Because blame is tied to the evolutionary need to protect oneself against harm-doers, attempts to eliminate it face an uphill and probably futile battle. This would be news to many of the Western institutions that laudably promote forgiveness, most prominently, Christianity, and the mental health industry. The power of forgiveness may be Jesus’s most important and enduring message, as represented in the Sermon on the Mount. And yet, perhaps reflecting blame’s irresistibility to even the deified, Jesus engages the blame game, not only in the fig tree example, but against the Pharisees, and against virtually anyone who fails to accept his teaching, as in famous passages, such as: “Ye serpents, ye generation of vipers, how can ye escape the damnation of hell?”

So if the allure of blame was strong enough to throw Jesus off his game, where does that leave the rest of us? The mental health community is almost unanimous in reviling blame and promoting forgiveness. This is reflected in books with titles such as: Take Charge Now! Powerful Techniques for Breaking the Blame Habit; The Complete Guide to Blaming: How to Play and How to Quit; The Great Blame Game Escape; On Being a Sh*t: Unkind Deeds and Cover-Ups in Everyday Life; Reframe Your Blame: How to Be Personally Accountable.

These books are well-intentioned, but they provide advice that is awfully hard to follow. It is sort of like trying to convince your cat to leave the Nine Lives in her bowl until she has thought long and hard about whether it is really necessary. Or put another way, if Jesus can’t always refrain, good luck to the rest of us.

More importantly, though, I think that forgiveness can be overrated and blame undervalued. Should women who have been sexually abused forgive their attackers? Should children whose parents abandoned or mistreated them also be forgiving, especially if the parents continue to be uncaring or unreceptive? Women in abusive relationships who continually forgive their abusers run the risk of being seriously harmed. Furthermore, self-blame is a real and pervasive phenomenon: Victims who forgive their perpetrators may blame themselves and live with consequences, such as low self-esteem and depression.

One last thing. Blame is a form of self-expression. By blaming people who have harmed us, we are taking a stand. We are saying that we won’t accept mistreatment. We are saying that we expect to be treated with the same kindness, considerateness, and generosity that we extend to others. We are saying that we expect a certain standard of morality and civility from our relationship partners and from those who we enjoin with the privilege of governing us.
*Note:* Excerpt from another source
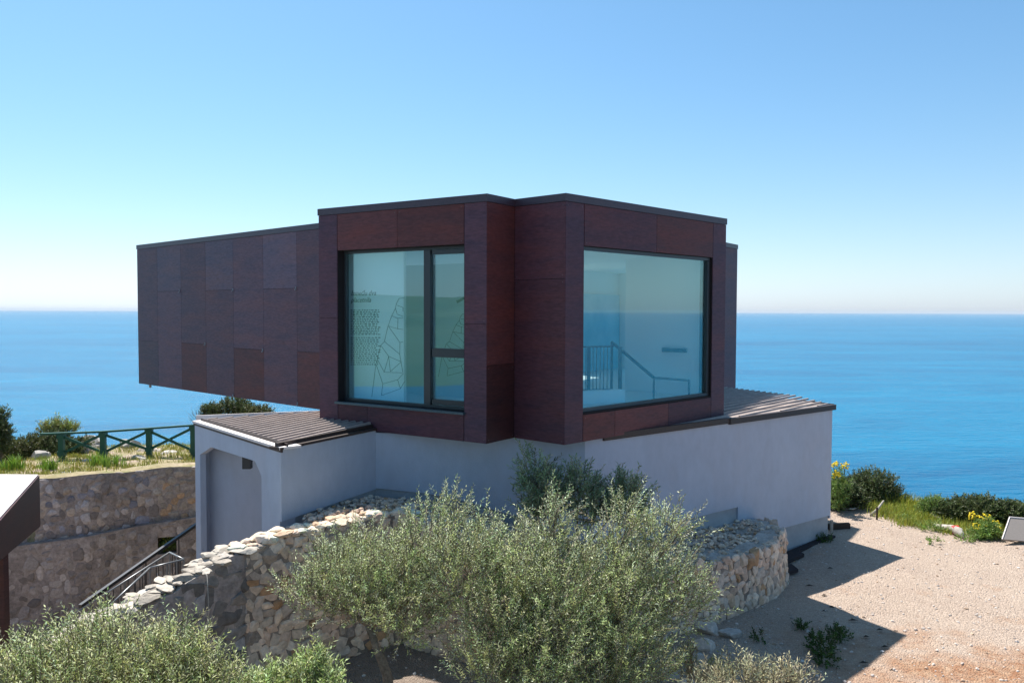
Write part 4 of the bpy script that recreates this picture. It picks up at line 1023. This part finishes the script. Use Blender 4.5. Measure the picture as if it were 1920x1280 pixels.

As some philosophers have noted, the reluctance to blame, and the constant willingness to forgive, can represent a failure to take morality seriously.

So my advice is that if you are inclined to blame your partner for cheating on you, your father for mistreating you, or your boss for firing you, first step back and get your facts straight—the real facts, not the alternative ones. And if the facts are that blame is warranted, go right ahead and blame all you like. It might even be good for you.